Building Phoran: 3 Years of Spice Obsession

phoran masala

Year One: Learning What We Didn’t Know

The first year of building Phoran was mostly an education in how much we didn’t know.

We knew we wanted to make honest spices. We knew the market was full of adulterated products. We knew there was a gap between what Indian home cooks deserved and what they were getting. What we didn’t know was how complicated the supply chain between a spice farm and a kitchen actually is.

Turmeric, for example. We knew we wanted Erode turmeric — the variety from Tamil Nadu’s Erode district that has naturally high curcumin content and a deep, earthy flavour. What we didn’t know was that “Erode turmeric” on a wholesale market label means almost nothing. To actually get Erode turmeric, you have to go to Erode. So we went.

The Sourcing Trips

Over the first eighteen months, we visited growing regions across India. Erode and Salem in Tamil Nadu for turmeric. Idukki and Wayanad in Kerala for cardamom. Unjha in Gujarat for cumin. Rajasthan for red chillies. Andhra Pradesh for coriander.

The most important thing we learned: the farmers who grow the best spices are not the ones selling at the highest volumes. The best quality comes from smaller farms with more careful practices. These farms require relationships, not just purchase orders.

The Failed Batches

We don’t talk about the failed batches enough. There were several.

Our first garam masala blend was too heavy on clove. The second had cardamom that was lower quality than expected. We reformulated. The third version was close. The fourth is what we sell today.

Our biryani masala took six iterations. The challenge is balance — complex enough to stand up to long cooking, but not so dominant it overwhelms the dish. Getting the ratio right required cooking a lot of biryani. We are not complaining. This is the work.
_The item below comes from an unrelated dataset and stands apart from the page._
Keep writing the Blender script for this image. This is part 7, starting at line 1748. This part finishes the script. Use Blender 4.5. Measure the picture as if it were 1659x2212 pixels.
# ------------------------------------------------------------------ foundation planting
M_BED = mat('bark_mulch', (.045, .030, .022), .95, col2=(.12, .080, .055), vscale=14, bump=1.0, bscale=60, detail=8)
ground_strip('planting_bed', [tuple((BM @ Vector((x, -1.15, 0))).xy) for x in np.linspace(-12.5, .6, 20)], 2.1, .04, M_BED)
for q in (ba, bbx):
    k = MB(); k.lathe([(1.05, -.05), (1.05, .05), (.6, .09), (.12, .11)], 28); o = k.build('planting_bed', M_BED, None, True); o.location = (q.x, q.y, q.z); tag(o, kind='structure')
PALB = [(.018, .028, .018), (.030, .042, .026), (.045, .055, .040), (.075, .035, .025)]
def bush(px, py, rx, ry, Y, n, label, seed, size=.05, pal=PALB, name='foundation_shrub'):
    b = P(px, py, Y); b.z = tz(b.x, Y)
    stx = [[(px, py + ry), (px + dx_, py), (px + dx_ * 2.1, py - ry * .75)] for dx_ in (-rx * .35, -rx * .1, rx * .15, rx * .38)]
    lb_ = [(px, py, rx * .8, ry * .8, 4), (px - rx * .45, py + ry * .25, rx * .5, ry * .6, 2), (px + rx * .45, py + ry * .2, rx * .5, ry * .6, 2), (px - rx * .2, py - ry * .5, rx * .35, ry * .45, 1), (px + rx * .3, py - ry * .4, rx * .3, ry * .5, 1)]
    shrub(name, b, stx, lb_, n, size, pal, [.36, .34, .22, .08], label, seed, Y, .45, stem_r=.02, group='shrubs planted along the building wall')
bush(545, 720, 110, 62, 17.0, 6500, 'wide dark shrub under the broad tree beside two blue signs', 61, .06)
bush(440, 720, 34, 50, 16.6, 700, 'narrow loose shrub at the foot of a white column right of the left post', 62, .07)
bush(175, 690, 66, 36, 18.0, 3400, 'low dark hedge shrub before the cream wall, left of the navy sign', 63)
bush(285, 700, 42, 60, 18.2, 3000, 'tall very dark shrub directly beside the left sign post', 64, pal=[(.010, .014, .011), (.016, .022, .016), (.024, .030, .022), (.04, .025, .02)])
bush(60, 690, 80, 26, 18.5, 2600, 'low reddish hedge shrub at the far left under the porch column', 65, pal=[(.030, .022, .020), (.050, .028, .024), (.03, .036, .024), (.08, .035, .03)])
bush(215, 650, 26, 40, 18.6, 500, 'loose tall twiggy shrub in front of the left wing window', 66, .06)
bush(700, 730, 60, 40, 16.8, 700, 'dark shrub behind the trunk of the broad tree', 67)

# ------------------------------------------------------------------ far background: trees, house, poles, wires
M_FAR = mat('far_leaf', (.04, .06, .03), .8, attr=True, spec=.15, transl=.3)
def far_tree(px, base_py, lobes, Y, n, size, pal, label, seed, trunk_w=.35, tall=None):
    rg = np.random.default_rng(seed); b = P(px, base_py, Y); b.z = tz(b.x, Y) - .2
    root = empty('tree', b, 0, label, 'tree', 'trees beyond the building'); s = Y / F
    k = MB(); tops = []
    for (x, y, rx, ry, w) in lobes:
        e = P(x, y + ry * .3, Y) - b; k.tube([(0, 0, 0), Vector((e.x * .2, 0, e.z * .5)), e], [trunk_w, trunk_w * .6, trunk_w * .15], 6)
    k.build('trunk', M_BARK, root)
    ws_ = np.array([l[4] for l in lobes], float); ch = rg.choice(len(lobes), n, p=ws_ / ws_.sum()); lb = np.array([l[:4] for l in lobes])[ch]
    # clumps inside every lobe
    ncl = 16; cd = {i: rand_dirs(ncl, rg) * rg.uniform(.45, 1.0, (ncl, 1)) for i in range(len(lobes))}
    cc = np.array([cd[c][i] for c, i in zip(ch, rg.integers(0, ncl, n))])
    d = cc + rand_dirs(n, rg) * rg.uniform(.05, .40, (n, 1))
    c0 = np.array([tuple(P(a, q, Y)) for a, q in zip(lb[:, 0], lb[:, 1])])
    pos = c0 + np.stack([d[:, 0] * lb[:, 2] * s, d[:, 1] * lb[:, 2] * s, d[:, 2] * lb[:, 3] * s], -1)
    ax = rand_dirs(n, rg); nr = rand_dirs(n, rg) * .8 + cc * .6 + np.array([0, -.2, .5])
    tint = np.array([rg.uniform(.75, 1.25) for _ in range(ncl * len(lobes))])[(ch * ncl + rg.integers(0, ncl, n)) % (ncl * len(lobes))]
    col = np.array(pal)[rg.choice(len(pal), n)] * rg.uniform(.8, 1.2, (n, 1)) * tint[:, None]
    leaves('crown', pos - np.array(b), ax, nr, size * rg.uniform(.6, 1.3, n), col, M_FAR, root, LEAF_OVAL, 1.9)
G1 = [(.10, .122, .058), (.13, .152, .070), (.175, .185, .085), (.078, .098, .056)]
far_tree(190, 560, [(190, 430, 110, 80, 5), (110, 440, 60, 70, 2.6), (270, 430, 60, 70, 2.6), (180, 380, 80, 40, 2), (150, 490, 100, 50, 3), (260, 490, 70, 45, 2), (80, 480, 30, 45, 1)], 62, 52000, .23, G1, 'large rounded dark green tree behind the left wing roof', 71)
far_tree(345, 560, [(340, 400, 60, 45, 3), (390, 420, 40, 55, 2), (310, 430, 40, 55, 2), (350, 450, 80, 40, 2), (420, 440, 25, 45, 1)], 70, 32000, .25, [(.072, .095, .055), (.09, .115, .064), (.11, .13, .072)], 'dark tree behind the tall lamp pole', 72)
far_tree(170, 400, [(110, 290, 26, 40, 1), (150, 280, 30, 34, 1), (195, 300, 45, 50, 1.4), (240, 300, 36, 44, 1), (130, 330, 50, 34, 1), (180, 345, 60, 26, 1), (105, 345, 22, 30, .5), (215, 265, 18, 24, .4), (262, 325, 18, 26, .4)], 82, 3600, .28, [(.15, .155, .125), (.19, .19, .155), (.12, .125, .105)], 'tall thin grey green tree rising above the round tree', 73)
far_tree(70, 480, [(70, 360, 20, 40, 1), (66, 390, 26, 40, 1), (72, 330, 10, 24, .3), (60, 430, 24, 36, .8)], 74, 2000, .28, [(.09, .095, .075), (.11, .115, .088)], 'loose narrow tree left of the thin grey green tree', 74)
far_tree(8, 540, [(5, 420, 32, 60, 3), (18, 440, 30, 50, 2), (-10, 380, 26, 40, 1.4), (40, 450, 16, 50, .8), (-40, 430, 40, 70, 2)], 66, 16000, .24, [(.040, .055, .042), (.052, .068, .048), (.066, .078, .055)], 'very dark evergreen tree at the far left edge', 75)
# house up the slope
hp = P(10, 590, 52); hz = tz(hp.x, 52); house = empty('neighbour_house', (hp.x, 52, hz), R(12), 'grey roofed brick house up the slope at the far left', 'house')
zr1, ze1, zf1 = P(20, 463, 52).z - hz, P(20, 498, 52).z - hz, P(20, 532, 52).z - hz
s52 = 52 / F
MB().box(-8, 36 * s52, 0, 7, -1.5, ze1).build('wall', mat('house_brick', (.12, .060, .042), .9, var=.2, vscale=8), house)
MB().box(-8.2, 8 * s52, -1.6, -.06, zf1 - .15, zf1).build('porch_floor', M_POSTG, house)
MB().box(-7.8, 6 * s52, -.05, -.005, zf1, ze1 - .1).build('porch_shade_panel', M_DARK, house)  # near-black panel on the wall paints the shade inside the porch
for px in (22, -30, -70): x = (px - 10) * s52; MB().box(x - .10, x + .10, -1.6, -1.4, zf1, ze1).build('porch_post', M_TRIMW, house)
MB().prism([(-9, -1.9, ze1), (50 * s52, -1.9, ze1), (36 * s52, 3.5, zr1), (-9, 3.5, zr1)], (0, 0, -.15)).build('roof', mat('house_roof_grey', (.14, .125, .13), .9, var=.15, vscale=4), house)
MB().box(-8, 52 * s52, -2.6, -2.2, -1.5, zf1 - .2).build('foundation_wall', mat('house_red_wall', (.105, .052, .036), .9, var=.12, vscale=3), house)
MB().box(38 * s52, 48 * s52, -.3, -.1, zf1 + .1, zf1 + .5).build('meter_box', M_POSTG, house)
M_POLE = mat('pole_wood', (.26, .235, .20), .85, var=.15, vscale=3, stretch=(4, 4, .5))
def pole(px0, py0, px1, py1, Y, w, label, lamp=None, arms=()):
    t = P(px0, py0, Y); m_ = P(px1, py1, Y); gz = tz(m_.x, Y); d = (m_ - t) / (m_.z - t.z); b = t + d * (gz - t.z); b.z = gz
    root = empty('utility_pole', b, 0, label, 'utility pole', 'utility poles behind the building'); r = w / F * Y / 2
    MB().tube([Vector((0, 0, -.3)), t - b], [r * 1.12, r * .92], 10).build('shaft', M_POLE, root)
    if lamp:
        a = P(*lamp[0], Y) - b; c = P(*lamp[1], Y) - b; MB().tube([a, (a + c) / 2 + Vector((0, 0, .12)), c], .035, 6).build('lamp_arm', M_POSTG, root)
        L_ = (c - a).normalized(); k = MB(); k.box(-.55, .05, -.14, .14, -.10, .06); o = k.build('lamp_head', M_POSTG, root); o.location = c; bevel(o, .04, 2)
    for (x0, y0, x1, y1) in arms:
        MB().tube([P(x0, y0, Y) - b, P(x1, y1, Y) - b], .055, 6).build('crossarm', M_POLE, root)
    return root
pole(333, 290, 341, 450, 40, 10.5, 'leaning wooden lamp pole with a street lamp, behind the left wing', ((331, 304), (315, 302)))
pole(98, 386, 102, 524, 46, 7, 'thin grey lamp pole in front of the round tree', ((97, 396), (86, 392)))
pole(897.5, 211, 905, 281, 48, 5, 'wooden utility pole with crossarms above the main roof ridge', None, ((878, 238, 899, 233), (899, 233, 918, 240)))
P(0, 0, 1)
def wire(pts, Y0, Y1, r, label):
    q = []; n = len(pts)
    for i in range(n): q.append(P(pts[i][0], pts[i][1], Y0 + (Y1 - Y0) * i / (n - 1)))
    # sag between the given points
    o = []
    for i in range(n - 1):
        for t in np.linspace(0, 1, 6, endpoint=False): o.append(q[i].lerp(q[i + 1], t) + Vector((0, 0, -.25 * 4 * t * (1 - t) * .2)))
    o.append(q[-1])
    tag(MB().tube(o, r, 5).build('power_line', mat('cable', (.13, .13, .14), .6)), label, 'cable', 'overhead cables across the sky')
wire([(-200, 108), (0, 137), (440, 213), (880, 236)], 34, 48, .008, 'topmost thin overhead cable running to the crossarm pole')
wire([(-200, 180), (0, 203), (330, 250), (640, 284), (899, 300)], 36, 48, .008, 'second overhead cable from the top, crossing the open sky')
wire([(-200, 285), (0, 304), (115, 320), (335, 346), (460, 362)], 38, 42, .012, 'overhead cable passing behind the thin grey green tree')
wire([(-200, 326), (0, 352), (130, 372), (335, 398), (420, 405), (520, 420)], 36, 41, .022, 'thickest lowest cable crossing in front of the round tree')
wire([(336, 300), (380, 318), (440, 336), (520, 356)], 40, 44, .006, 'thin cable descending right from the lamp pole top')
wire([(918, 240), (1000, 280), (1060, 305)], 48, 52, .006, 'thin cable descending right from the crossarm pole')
Year Two: Building the Systems

By the second year, we had our sourcing relationships in place and our blends dialled in. The challenge shifted to consistency. How do you ensure batch 47 tastes the same as batch 12, when you’re sourcing from small farms where quality varies season to season?

The answer is: you can’t guarantee it completely. What you can do is taste every batch, test every batch, and be honest when a batch isn’t up to standard. We have rejected sourcing lots that didn’t meet our threshold. We have paid more than market price to secure quality we trusted. This is what small-batch processing actually means.

Year Three: What We’ve Learned

Freshness is the most undervalued quality in spices. A fresh spice from a mid-tier source will outperform a stale spice from a premium source every time.

Transparency builds trust slowly. Most customers don’t think about where their spices come from until they’ve tasted the difference. Then they can’t stop thinking about it.

The farmers are the brand. Everything we sell starts with a farmer making a decision about how to grow, harvest, and dry a spice. Our job is to find the farmers making the right decisions.

This is a long game. We are not trying to be the biggest spice brand in India. We are trying to be the most trusted one.

What’s Next

We are expanding our whole spice range, deepening our sourcing relationships, and continuing to write about spices in a way that makes Indian home cooks more informed and more demanding. Demanding customers make better markets.

If you’ve been with us since the beginning — thank you. If you’re new here — welcome. Try one product. Taste the difference.

Shop Panch Phoron Six-Spice Bundle → | Shop Premium Garam Masala → | Shop Pure Turmeric →

Frequently Asked Questions

Who founded Phoran Masala?

Phoran Masala was founded by a team obsessed with the quality gap in the Indian spice market. The brand is built on direct sourcing relationships with farmers across India’s premium spice-growing regions.

Where does Phoran source its spices?

Turmeric from Erode and Salem (Tamil Nadu), cardamom from Idukki and Wayanad (Kerala), cumin from Unjha (Gujarat), red chillies from Rajasthan and Andhra Pradesh.

What does small-batch mean for Phoran?

It means we process in quantities that allow us to taste, test, and quality-check every batch before it ships. Our products are fresher than large-volume alternatives because we’re not sitting on months of inventory.

Are Phoran spices organic?

We prioritise working with farmers who use minimal or no synthetic pesticides and test our products for purity. Our focus is on quality and purity — the same values that organic certification is meant to represent.